Gartner: IT Spending To Grow Faster Than Expected In 2024
April 22, 2024 Timothy Prickett Morgan
The adoption of generative AI by enterprises and the acceleration of the rates of use of IT services from outside consultants to get stuff done is going to boost IT spending higher than expected this year, according to the prognosticators at Gartner.
In terms of aggregate dollars, the effect if the latter is much larger than the former. The broad IT services category is now expected to account for $1,520 billion in spending worldwide this year, up 9.7 percent compared to last year and representing a $19 billion increase from the forecast that Gartner made in January. It will not be long, in fact, before IT services is a larger piece of global IT spending than telecom services, which will be a first.
“This category is on pace to become the largest market that Gartner tracks,” John-David Lovelock, distinguished vice president analyst at Gartner, said in a statement accompanying the forecast. “Enterprises are quickly falling behind IT service firms in terms of attracting talent with key IT skill sets. This creates a greater need for investment in consulting spend compared to internal staff. We are at an inflection year for this trend, with more money being spent on consulting than internal staff for the first time.”
This is the first time we had any idea from Gartner’s public statements what the global spending on internal IT staff was. Now we know. Somewhere south of $1.5 trillion, but not too far south. Given what we know about skills shortages in the IBM i market and the need to add applications, modernize existing ones (with generative AI and other functions), it will not be strange to see a similar 50-50 split for the people budget at IBM i shops in the long run.
Oddly enough, the forecast for sales of datacenter systems – servers, storage, and networking all lumped together – is down a tiny bit to $259.7 billion, but will still grow at a higher rate of 10 percent compared to 2023 because sales of datacenter systems was dropped by $6.9 billion in 2023 in the rejiggered Gartner numbers.
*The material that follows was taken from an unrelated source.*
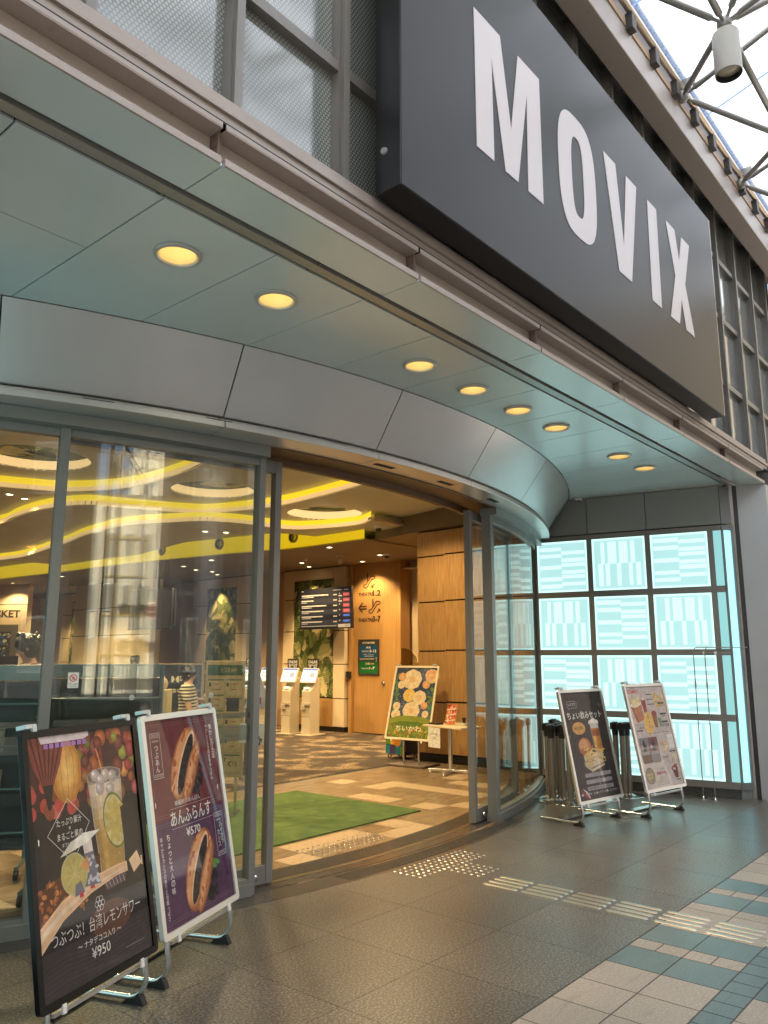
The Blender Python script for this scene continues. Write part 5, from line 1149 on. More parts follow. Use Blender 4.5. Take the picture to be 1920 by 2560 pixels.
dup(ki, (11.32, 12.17, 0), R(-84), 'cream online ticket kiosk standing second from the wooden wall'); dup(ki, (11.32, 12.85, 0), R(-84), 'cream online ticket kiosk partly hidden behind the left sliding door'); dup(ki, (11.32, 13.5, 0), R(-84), 'cream online ticket kiosk seen between the two left door posts')
# film poster board on a pole base
fb = stand('tilted poster board with pale round shapes on dark blue, on two poles inside the lobby', (8.99, 7.23), -1.49, art_film, mat('board cream frame', (.78, .68, .48), .4), W=.77, H=1.08, tilt=R(16.5), zb=.37, group=None)
fb.name = 'poster_board'; fb['category'] = 'poster board'
if 'group' in fb: del fb['group']
for ch in list(fb.children):
    if ch.name.split('.')[0] in ('leg', 'cross_rail', 'base_plate'):
        for q in list(ch.children): bpy.data.objects.remove(q)
        bpy.data.objects.remove(ch)
MB().box(-.30, -.04, 0, .30, .42, .03).build('base_plate', mat('base brown', (.1, .07, .05), .5), fb, bevel=.004)
for x_ in (-.13, .13): MB().tube([(x_, .12, .03), (x_, .12, .62)], .016, 12).build('pole', STEEL, fb, smooth=True)
# stamp table
tb_ = thing('side_table', 'small pale table on a star foot beside the oak wall', 'table', (8.93, 6.42, 0), R(-12))
MB().box(-.20, -.42, .60, .22, .34, .625).build('table_top', mat('table laminate', (.75, .64, .44), .4), tb_, bevel=.006)
MB().tube([(0, 0, .03), (0, 0, .6)], .028, 14).build('column', ALU, tb_, smooth=True)
for a in range(4):
    M = Matrix.Rotation(a*PI/2+.5, 4, 'Z'); g = MB(); g.box(0, -.018, .02, .31, .018, .05, 0, M); g.box(.28, -.016, 0, .305, .016, .02, 0, M); g.build('foot', ALU, tb_, bevel=.004)
nt_ = thing('paper_notice', 'white paper notice hanging from the front edge of the side table', 'notice', (8.72, 6.5, .60), R(-12)); A = Art(.24, .26); A.rect(0, 0, 1, 1, WHI); A.text('スタンプ台は', .5, .25, .13, INK, w=.62, al='C', bold=.01); A.text('こちら', .5, .45, .13, INK, w=.32, al='C', bold=.01)
A.mb(panelM((-.003, .16, .0), (0, -1, 0), (0, 0, -1))).build('sheet', A.mats, nt_); MB().box(-.0025, -.08, -.26, .0, .16, 0).build('backing', WHITEP, nt_)
lf = thing('leaflet', 'colourful film leaflet propped on the side table', 'leaflet', (9.0, 6.45, .626), R(-12)); A = Art(.2, .27); A.rect(0, 0, 1, 1, c('leaflet orange', .55, .16, .06)); r = random.Random(8)
for i in range(40): u, v = r.uniform(.08, .9), r.uniform(.06, .92); A.ell(u, v, .09, .05, (c('leaflet cream', .75, .6, .42), c('leaflet brown', .12, .04, .03), c('leaflet red', .5, .06, .03), c('leaflet pink', .7, .32, .25))[i % 4], 7, r.random()*3)
for k in range(3): A.line([(0, .3+.28*k), (1, .2+.28*k)], .01, WHI)
LM = Matrix.Rotation(R(14), 4, 'Y') @ panelM((-.03, .1, .27), (0, -1, 0), (0, 0, -1)); A.mb(LM).build('print', A.mats, lf); MB().box(0, 0, -.004, .2, .27, -.001, 0, LM).build('backing', WHITEP, lf)
ty = thing('stamp_tray', 'clear shallow stamp tray with a dark stamp on the side table', 'tray', (9.02, 6.25, .626), R(-12)); MB().box(-.08, -.1, 0, .08, .1, .035).build('box', mat('tray acrylic', (.55, .5, .36), .2), ty, bevel=.004); MB().lathe([(.02, .036), (.02, .07), (.028, .075), (.028, .1), (.0001, .104)], 14).build('stamp', BLACK, ty)
bt = thing('ink_pad', 'flat black ink pad on the left end of the side table', 'ink pad', (8.92, 6.66, .626), R(-12)); MB().box(-.06, -.1, 0, .06, .08, .02).build('pad', BLACK, bt, bevel=.004)
cs = thing('toy_case', 'colourful block patterned case on small wheels behind the poster board', 'case', (9.72, 7.9, 0), R(-8))
MB().box(-.15, -.22, .07, .15, .22, .62).build('shell', mat('case dark', (.05, .04, .05), .5), cs, bevel=.02)
A = Art(.44, .55); CP = [c('case red', .5, .05, .03), c('case yellow', .65, .42, .05), c('case teal', .03, .2, .25), c('case green', .12, .25, .05), c('case orange', .62, .24, .05), c('case violet', .1, .05, .14)]
r = random.Random(6)
for i in range(4):
    for j in range(4): A.rect(i/4+.01, j/4+.01, i/4+.24, j/4+.24, CP[r.randrange(6)])
A.ell(.62, .62, .2, .16, CP[4]); A.ell(.3, .3, .12, .1, CP[1]); A.mb(panelM((-.152, .22, .62), (0, -1, 0), (0, 0, -1))).build('print', A.mats, cs)
for sx in (-1, 1):
    for sy in (-1, 1): MB().lathe([(.03, -.012), (.035, -.006), (.035, .006), (.03, .012)], 14, M=Matrix.Translation((sx*.11, sy*.17, .035)) @ Matrix.Rotation(PI/2, 4, 'X')).build('wheel', RUBBER, cs)
ap = thing('acrylic_screen', 'tall rounded clear acrylic shield behind the poster board', 'acrylic shield', (10.15, 8.1, 0), 0)
P = [(-.16, .3), (.2, .3), (.2, 1.40), (.14, 1.55), (.03, 1.64), (-.08, 1.68), (-.16, 1.68)]; MB().prism(P, -.004, .004, (), Matrix(((0, 0, 1, 0), (-1, 0, 0, 0), (0, 1, 0, 0), (0, 0, 0, 1)))).build('shield', glassmat('acrylic milk', (.72, .64, .5), 1.5, .1, .08), ap); MB().box(-.15, -.18, 0, .15, .16, .3).build('base_cabinet', CRM, ap, bevel=.01)
# ceiling fittings
LAMP = glow('lobby lamp', (1, .78, .45), 6.)
def ldl(i, x_, y_, z_, lab, power=0):
    t = thing('lobby_downlight', lab, 'downlight', (x_, y_, z_), 0, 'small downlights in the lobby ceiling')
    MB().lathe([(.05, .0), (.066, -.002), (.07, -.008), (.05, -.01)], 20).build('trim', WHITEP, t, smooth=True); MB().lathe([(.0001, -.005), (.05, -.004)], 18).build('lamp', LAMP, t)
    if power:
        l = bpy.data.lights.new('lobby_lamp_and_fill', 'SPOT'); l.energy = power*1.9; l.color = (1, .72, .36); l.spot_size = R(125); l.spot_blend = .5; l.shadow_soft_size = .06
        lo = bpy.data.objects.new('lobby_lamp_and_fill', l); COL.objects.link(lo); lo.location = (x_, y_, z_-.03)
DL = [(9.9, 9.71, 3.47, 95), (11.21, 11.79, 3.47, 60), (11.81, 12.19, 3.47, 0), (11.85, 10.67, 3.47, 40), (11.31, 9.73, 3.47, 60), (9.99, 14.2, 3.47, 90), (10.59, 14.58, 3.47, 0), (11.07, 14.62, 3.47, 0), (9.7, 12.85, 3.47, 90), (11.55, 15.05, 3.47, 0), (9.35, 18.25, 3.47, 120), (9.4, 20.98, 3.47, 35), (11.21, 20.91, 3.47, 60), (10.52, 22.9, 3.47, 60)]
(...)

Spending on enterprise software – all of that systems software, middleware, and application software added together – will rise by 13.9 percent in 2024 in the most recent Gartner auguries, to $1,042 billion.
If you add up datacenter systems, enterprise software, and IT services, you get what we call the core IT market, which does not include spending on smartphones and PCs or telecom services by businesses. This core IT market is now expected to grow at 11.3 percent in 2024, reaching $2,822 billion. That growth in core IT spending is 4.7X faster than the expected growth for global gross domestic product put forth by the World Bank, which is 2.4 percent for 2024.